After copying over the desired parameter-sections, update the config_file path correspondingly and run the cell again. It should now result in a successful runtime.

config_file = "../config/photogrammetry_processing_settings.yml"
project = AP()
project.read_config(config_file)
project.init_workspace()
project.init_tasks()
2024-04-23 18:04:32,994 [INFO] automated_metashape.MetashapeProcessing: --------------
2024-04-23 18:04:32,995 [INFO] automated_metashape.MetashapeProcessing: Fresh run initiated.
2024-04-23 18:04:32,996 [INFO] automated_metashape.MetashapeProcessing: Runtime id: MS_20240423T1804
2024-04-23 18:04:32,997 [INFO] automated_metashape.MetashapeProcessing: --------------
2024-04-23 18:04:32,998 [INFO] automated_metashape.MetashapeProcessing: Agisoft Metashape Professional Version: 2.0.2.
2024-04-23 18:04:32,998 [INFO] automated_metashape.MetashapeProcessing: Automated metashape package version: 0.1.13.dev3.
2024-04-23 18:04:33,860 [INFO] automated_metashape.MetashapeProcessing: Creating new project...
2024-04-23 18:04:34,330 [INFO] automated_metashape.MetashapeProcessing: Saved project as ...

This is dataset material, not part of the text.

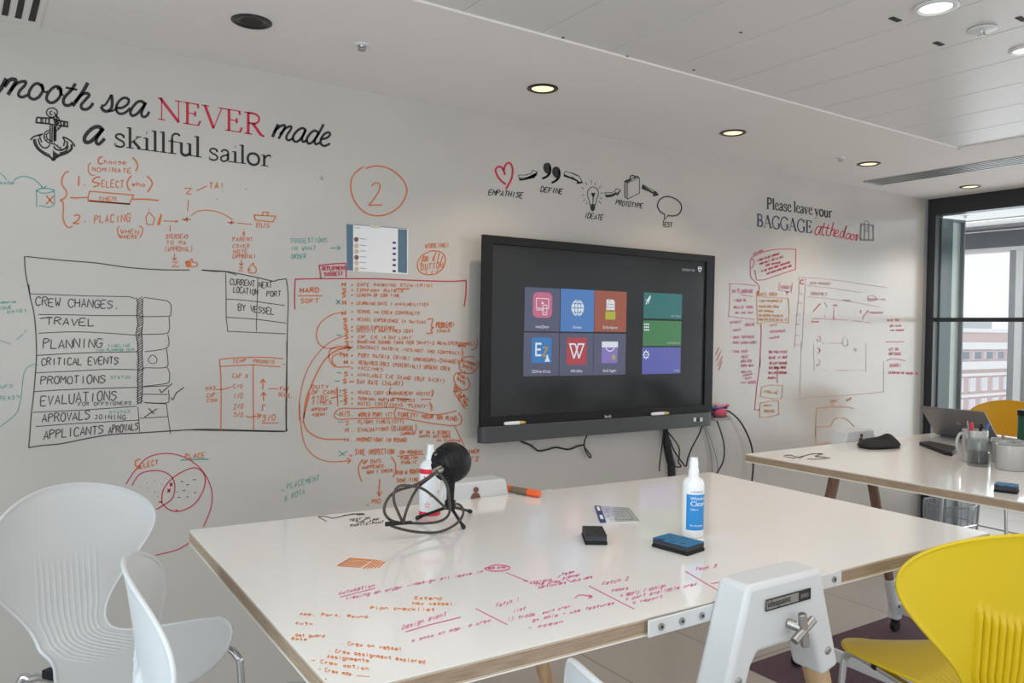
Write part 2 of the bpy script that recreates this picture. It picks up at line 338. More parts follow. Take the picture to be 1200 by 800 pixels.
def sm(a, b, x): t = min(max((x-a)/(b-a), 0), 1); return t*t*(3-2*t)
RIBX = .094
def shell_point(u, v):
    c = .38
    if v < .28:
        w = 1-v/.28; s = TS-TS*w*math.sqrt(max(0, 1-u*u/2)); x = u*math.sqrt(1-w*w/2)*WS
    elif v > .76:
        w = (v-.76)/.24; s = SL-TB+TB*w*math.sqrt(max(0, 1-u*u/2)); x = u*math.sqrt(1-w*w/2)*WB
    else:
        k = (v-.28)/.48; s = TS+(SL-TB-TS)*k; Wm = WS+(WB-WS)*k
        h = WS+(WW-WS)*sm(.12, .40, s) if s < .40 else WW+(WB-WW)*sm(.42, SL-TB, s)
        cc = min(c, .80*h/Wm); a = abs(u)
        x = u*Wm*cc/c if a <= c else math.copysign(cc*Wm+(a-c)/(1-c)*(h-cc*Wm), u)
    y = np.interp(s, SD, SP[:, 0]); z = np.interp(s, SD, SP[:, 1]); t = min(max((s-.34)/(SL-.34), 0), 1)
    y += .075*(x/WB)**2*t; z += .012*(1-t)*(x/WS)**2
    return Vector((x, y, z)), s
def make_stool(name, label, group, plastic):
    root = thing(name, label, 'stool', (0, 0, 0), 0, group)
    inner = [(-.38+.76*i/88) for i in range(89)]; outer = [-1+.62*i/16 for i in range(16)]
    U = outer+inner+[-q for q in outer[::-1]]; NV = 84; V = [i/NV for i in range(NV+1)]
    P = [[shell_point(u, v) for u in U] for v in V]; nu = len(U)
    front = []; back = []
    for j in range(NV+1):
        for i in range(nu):
            p, s = P[j][i]; du = P[j][min(i+1, nu-1)][0]-P[j][max(i-1, 0)][0]; dv = P[min(j+1, NV)][i][0]-P[max(j-1, 0)][i][0]
            n = dv.cross(du); n = n.normalized() if n.length > 1e-9 else Vector((0, 0, 1))
            e = max(abs(U[i]), abs(2*V[j]-1)); u = U[i]
            rib = fin = 0.0
            if abs(u) < .375:
                ph = (u+.38)/.76*11
                top = .645-.035*math.cos(u*4)
                sn = max(0, math.sin(math.pi*(ph % 1))); fd = sm(.22, .29, s)*(1-sm(top-.014, top, s)); rib = sn**8*fd; fin = sn**.9*fd
            lip = .0016*sm(.965, .985, e)
            front.append(p+n*(.0026+lip+.0014*rib)); back.append(p-n*(.0026+lip+.011*fin))
    vs = front+back; K = len(front); fs = []
    for j in range(NV):
        for i in range(nu-1):
            a = j*nu+i; fs.append((a, a+1, a+nu+1, a+nu)); fs.append((K+a, K+a+nu, K+a+nu+1, K+a+1))
    ring = [i for i in range(nu)]+[j*nu+nu-1 for j in range(1, NV+1)]+[NV*nu+i for i in range(nu-2, -1, -1)]+[j*nu for j in range(NV-1, 0, -1)]
    for a, b in zip(ring, ring[1:]+ring[:1]): fs.append((a, b, K+b, K+a))
    m = MB().add(vs, fs); pts = [P[r//nu][r % nu][0] for r in ring]; keep = [pts[0]]
    for p in pts[1:]:
        if (p-keep[-1]).length > .008: keep.append(p)
    m.tube(keep, .0048, 8, closed=True)
    m.build('seat_shell', plastic, root, smooth=60)
    for sx in (-1, 1):
        path = [(sx*.225, .235, .012), (sx*.205, .222, .35), (sx*.188, .212, .68), (sx*.183, .205, .722), (sx*.18, .18, .741), (sx*.172, .12, .748), (sx*.14, 0, .742), (sx*.125, -.10, .738), (sx*.135, -.145, .732), (sx*.15, -.172, .70), (sx*.185, -.20, .35), (sx*.215, -.23, .012)]
        f = MB().tube(catmull(path, 5), .0095, 12).build('leg_frame', M['chrome'], root, smooth=60)
        for y in (.235, -.23): MB().cyl((sx*(.225 if y > 0 else .215), y, 0), (sx*(.225 if y > 0 else .215), y, .035), .0125, .011, 12).build('foot_cap', M['rubber'], f)
        for y, x2 in ((.10, .163), (-.08, .127)): MB().box((sx*x2, y, .751), (.022, .05, .022)).build('seat_spacer', M['blackplastic'], f, bevel=.003)
    z = .30; xf, xr, yf, yr = .207, .189, .2235, -.2045
    MB().tube([(-xf, yf, z), (xf, yf, z)], .007, 10).tube([(-xr, yr, z), (xr, yr, z)], .007, 10).tube([(-xf, yf, z), (-xr, yr, z)], .007, 10).tube([(xf, yf, z), (xr, yr, z)], .007, 10).build('footrest', M['chrome'], root, smooth=60)
    MB().tube([(-.13, -.06, .741), (.13, -.06, .741)], .008, 10).tube([(-.163, .1, .745), (.163, .1, .745)], .008, 10).build('cross_bar', M['chrome'], root, smooth=60)
    return root
def put(o, x, y, deg): o.location = (x, y, 0); o.rotation_euler = (0, 0, math.radians(deg-90)); return o
GW, GY = 'white ribbed high stools', 'yellow ribbed high stools'
w1 = put(make_stool('bar_stool', 'white plastic bar stool nearest the whiteboard wall, its whole fan-shaped back facing the room', GW, M['chairwhite']), .279, 2.164, -55.6)
w2 = put(copy_tree(w1), .428, 1.512, -8); w2['label'] = 'white plastic bar stool seen edge-on at the left end of the near table'
w3 = put(copy_tree(w1), .84, .66, -10); w3['label'] = 'white plastic bar stool of which only the back corner shows below the near table edge'
y1 = put(make_stool('bar_stool', 'bright yellow bar stool with ribbed back, in front of the near table', GY, M['chairyellow']), 1.992, .978, 59.3)
y2 = put(make_stool('bar_stool', 'amber yellow bar stool behind the laptop at the far table end', GY, M['chairyellowshade']), 5.43, 2.49, 178)

# ------------------------------------------------------------------ the two trestle tables
def make_table(label, quad, tx, leg_wood, near_badge, dxf):
    ymid = sum(q[1] for q in quad)/4
    root = thing('trestle_table', label, 'table', (tx, ymid, 0), 0, 'white topped trestle tables'); off = (-tx, -ymid, 0)
    b = MB(); lay = [(0, .0022, 0), (.0022, .006, 2), (.006, .029, 1), (.029, .0325, 2), (.0325, .035, 0)]
    q = [np.array((*p, 0.)) for p in quad]
    b.add([p+(0, 0, TABLE_Z) for p in q], [(0, 1, 2, 3)], 0); b.add([p+(0, 0, TABLE_Z-.035) for p in q], [(3, 2, 1, 0)], 0)
    for a0, a1, mi in lay:
        for i in range(4):
            p, r = q[i], q[(i+1) % 4]; b.add([p+(0, 0, TABLE_Z-a0), r+(0, 0, TABLE_Z-a0), r+(0, 0, TABLE_Z-a1), p+(0, 0, TABLE_Z-a1)], [(0, 1, 2, 3)], mi)
    top = b.shift(off).build('tabletop', [M['top'], M['ply_dark'], M['ply_light']], root, smooth=0)
    ynear = sum(sorted(p[1] for p in quad)[:2])/2; yfar = sum(sorted(p[1] for p in quad)[2:])/2
    Z = TABLE_Z
    for sgn, ye in ((-1, ynear), (1, yfar)):
        before = set(bpy.data.objects); dx = dxf if sgn > 0 else 0
        # head: flared cap bridging two leg sockets, standing outside the table edge
        out = [(-.113, .052), (.113, .052), (.135, -.02), (.182, -.165), (.126, -.178), (.100, -.105), (.082, -.082), (-.082, -.082), (-.100, -.105), (-.126, -.178), (-.182, -.165), (-.135, -.02)]
        D = .078; y0 = ye+sgn*.004
        h = MB().prism([(x, y0-ymid, Z+z) for x, z in out], (0, sgn*D, 0)).build('trestle_head', M['whitemetal'], root, smooth=40, bevel=.011 if sgn < 0 else .006, seg=4)
        fl = MB().box((0, ye+sgn*.003-ymid, Z-.018), (.60, .005, .032)).build('edge_bracket', M['whitemetal'], h, bevel=.0015)
        for x in (-.27, -.215, -.16, .27, .215):
            sc_ = MB().cyl((x, ye+sgn*.0055-ymid, Z-.018), (x, ye+sgn*.009-ymid, Z-.018), .007, n=14).cyl((x, ye+sgn*.009-ymid, Z-.018), (x, ye+sgn*.0098-ymid, Z-.018), .003, n=6, mi=1)
            sc_.build('bracket_screw', [M['steel'], M['ventdark']], h)
        yl = y0+sgn*D/2
        for sx in (-1, 1):
            t0 = Vector((sx*.142, yl-ymid, Z-.14)); t1 = Vector((sx*.385, yl-ymid, .20))
            lg = MB().tube([t0, t0.lerp(t1, .5), t1], [.027, .025, .023], 20).build('leg', leg_wood, root, smooth=60)
            d = (t1-t0).normalized(); b0 = t1-d*.10; b1 = t1+d*.10
            fb = MB().tube([b0, b1], [.028, .027], 20).box((sx*.415, yl-ymid, .115), (.05, .05, .09)).build('leg_bracket', M['whitemetal'], lg, bevel=.003)
            for k in (.2, .8):
                p = b0.lerp(b1, k); MB().cyl(p+Vector((0, -sgn*.024, 0)), p+Vector((0, -sgn*.031, 0)), .006, n=12).cyl(p+Vector((0, sgn*.024, 0)), p+Vector((0, sgn*.031, 0)), .006, n=12).build('bracket_bolt', M['ventdark'], fb)
            MB().cyl((sx*.42, yl-ymid-.014, .0305), (sx*.42, yl-ymid+.014, .0305), .028, n=24).box((sx*.42, yl-ymid, .06), (.02, .036, .03)).cyl((sx*.42, yl-ymid, .05), (sx*.42, yl-ymid, .085), .006, n=10).build('castor', M['softblack'], lg)
            # bolt slot in the socket
            p = Vector((sx*.140, y0+sgn*(D+.0005)-ymid, Z-.125)); MB().sphere(p, .009, 14, 8, sc=(1.2, .25, 1)).build('socket_bolt', M['steel'], h)
        # star handle on the outer face, knob and slot on the inner face
        cx = .015*(1 if sgn < 0 else -1); yo = y0+sgn*D
        kb = MB().cyl((cx-.012, yo-ymid, Z-.040), (cx, yo+sgn*.026-ymid, Z-.046), .009, n=16)
        c = Vector((cx, yo+sgn*.030-ymid, Z-.047))
        for ang in (100, 28):
            e = Vector((math.cos(math.radians(ang)), 0, math.sin(math.radians(ang))))*.034; kb.cyl(c-e, c+e, .0085, n=16)
        kb.build('star_handle', M['steel'], h, bevel=.0015)
        MB().cyl((0, y0-sgn*.0005-ymid, Z+.028), (0, y0-sgn*.007-ymid, Z+.028), .008, n=16).build('inner_knob', M['copper'], h)
        MB().cyl((0, y0-sgn*.0005-ymid, Z+.001), (0, y0-sgn*.003-ymid, Z+.001), .017, n=24).build('inner_slot', M['copper'], h)
        if sgn < 0 and near_badge:
            bp = MB().box((.002, yo+sgn*.0015-ymid, Z+.008), (.140, .003, .0225)).build('badge', M['steel'], h, bevel=.001)
            vs, fs = text_mesh('ideapaint', .0195); vs = [(-.062+x, yo+sgn*.0036-ymid, Z+.003+y) for x, y in vs]
            MB().add(vs, fs).build('badge_lettering', M['softblack'], bp, smooth=0, fix=False)
            MB().box((.053, yo+sgn*.0034-ymid, Z+.008), (.036, .001, .0185)).box((-.067, yo+sgn*.0034-ymid, Z+.008), (.0022, .001, .0225)).box((.071, yo+sgn*.0034-ymid, Z+.008), (.0022, .001, .0225)).box((.002, yo+sgn*.0034-ymid, Z+.0182), (.140, .001, .0022)).box((.002, yo+sgn*.0034-ymid, Z-.0022), (.140, .001, .0022)).build('badge_dark_end', M['softblack'], bp, smooth=0)
            vs, fs = text_mesh('8000', .0125); vs = [(.039+x, yo+sgn*.0042-ymid, Z+.0035+y) for x, y in vs]
            MB().add(vs, fs).build('badge_small_lettering', M['steel'], bp, smooth=0, fix=False)
        if dx:
            for o in set(bpy.data.objects)-before:
                if o.type == 'MESH': o.data.transform(Matrix.Translation((dx, 0, 0)))
    yn, yf = ynear-.043-ymid, yfar+.043-ymid
    for sx in (-1, 1): MB().prism([(sx*.418-.011, yn, .1025), (sx*.418+.011, yn, .1025), (sx*.418+.011+dxf, yf, .1025), (sx*.418-.011+dxf, yf, .1025)], (0, 0, .055)).build('base_rail', M['whitemetal'], root, bevel=.004)
    return root, top, off
T1Q = [(.435, 2.155), (2.299, 2.066), (2.283, 1.048), (.425, 1.085)]
T2Q = [(2.783, 2.298), (4.56, 2.285), (4.56, 1.16), (2.799, 1.165)]
table1, top1, off1 = make_table('white topped high trestle table in the foreground, with orange and pink marker notes on it', T1Q, 1.325, M['oak'], True, -.045)
table2, top2, off2 = make_table('white topped high trestle table towards the glass partition, with mugs and laptop on it', T2Q, 3.60, M['walnut'], False, .05)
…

### Start of input file configuration for startup-stage ###
load_project_path: null
output_path: ./metashape
photo_path: .
project_crs: EPSG::32633
project_path: ./metashape
run_name: MS
subdivide_task: true
### End of input file configuration for startup-stage ###

2024-04-23 18:04:34,545 [WARNING] automated_metashape.MetashapeProcessing: Failed to export report. Export report manually.
2024-04-23 18:04:34,763 [INFO] automated_metashape.MetashapeProcessing: --------------
2024-04-23 18:04:34,764 [INFO] automated_metashape.MetashapeProcessing: Run completed.
2024-04-23 18:04:34,765 [INFO] automated_metashape.MetashapeProcessing: --------------

This assumes ..//config/photogrammetry_processing_settings.yml consist of the following:

run_name: # name of the project run (e.g., KonusdalenWestFault)
load_project_path: # This field may remain empty; put the absolute filepath to a pre-existing Agisoft Metashape project here if it is to be loaded.
project_path: # path to Agisoft Metashape project directory, usually {photo_path}/metashape
project_crs: "EPSG::32633" # 32633 is WGS1984 UTM 33N; epsg number that corresponds to the required project crs. Look here: https://epsg.io/
subdivide_task: True # Fine-level task subdivision reduces memory by breaking processing into independent chunks that are run in series. True recommended.
enable_overwrite: False

Did you know…

… that you can continue processing an existing project by linking to the project file through the load_project_path parameter? This allows you to inspect the processing after each step, figure out which parameters to adjust, and revise the YAML configuration accordingly. Further processing then copies and leaves your original project unaltered.

Did you know…

… that the output shown while processing is also stored in a log file in the output_path? It even has all the implemted YAML parameter-sections, software versions, and computer specs. It can be easily used to reprocess and exactly repeat the processing.